Wednesday, August 31, 2005

Music for 17 Musicians

Via Robert Gable's aworks my attention is drawn to Allan Kozinn's account of a recent performance of Terry Riley's In C by the Composer's Collaborative at the Cornelia Street Cafe in NYC. Quoting from Kozinn:

"The score, for an ensemble of unspecified size and instrumentation, is built of 53 short figures that all the musicians are to play, though not in unison, with repetitions as the players see fit. There is also usually a repeating C, in octaves, played as a pulse that runs through the work, although this time the ensemble -- billed as the Mighty CCI House Band -- elected to drop it. That decision, though it made the piece sound slightly naked at first, allowed for an extra measure of fluidity in this already free-flowing score."

I've heard several live performances and recordings of In C over the years and those repeating C's (the highest ones on the piano) are seared into my brain. It is hard to imagine the opening major third of that piece without that persistent pulse/drone backing it up. I would love to hear a performance without it. There should be at least a couple of generations of performers fluent in the language of minimalism by now that performing this work without an audible "click track" should become common practice.

Another substantial work in the "minimalist" canon is Music for 18 Musicians by Steve Reich. (I look forward to a definitive Canteloupe release of this work that matches the high quality of the Alarm Will Sound performance of Tehillim, the So Percussion version of Drumming or the Bang on a Can All-Stars take on Riley's In C.) Music for 18 Musicians has a shaker part that plays a steady pulse of eighth notes throughout this 55-minute work and I've always been curious to hear this piece without that element cutting across the sonic canvas in such even intervals.

The steady "pulse" of minimalism is so strong that physically articulating it seems redundant. Not that anyone has ever accused minimalism of redundancy. Taking out the steady-state element would expose a wider range of shades as the ever present pulse would be allowed to become implied at times and enhance the fluidity and harmonic content of these works.

2 comments:

Anonymous said...

FYI, the shaker doesn't enter "Music for 18 Musicians" until quite some time into the piece (31 minutes and 24 seconds into the 1978 ECM recording by Steve Reich & musicians). Rather, it's the mallet instruments -- primarily two marimbas -- that keep the pulse in the majority of this work.

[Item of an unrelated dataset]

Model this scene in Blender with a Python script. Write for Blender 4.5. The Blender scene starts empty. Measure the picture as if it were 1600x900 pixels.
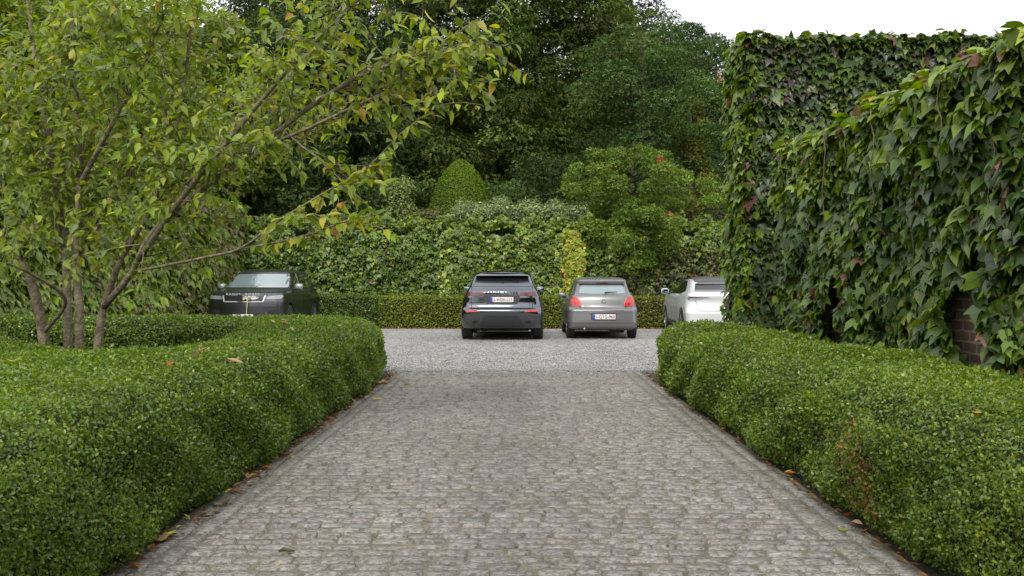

To my ear, this constant pulse is an integral part of Reich's composition, and I think it would ruin the structure of the work were it eliminated.

Unknown said...

Hello Urban Strata. You may be right about the late shaker entrance in "Music for 18 Musicians". I'll have to look into that. Though that's still a good 14 minutes of shaker if it enters at 31 minutes.

The constant pulse is a staple of Reich's sound. And it wouldn't vanish if wasn't explicitly articulated at every iteration either. With "Music for 18 Musicians" in particular I think the harmonic cycle would still carry the structure even if the percussive elements were pulled back or eliminated. It would be an interesting sonic experiment.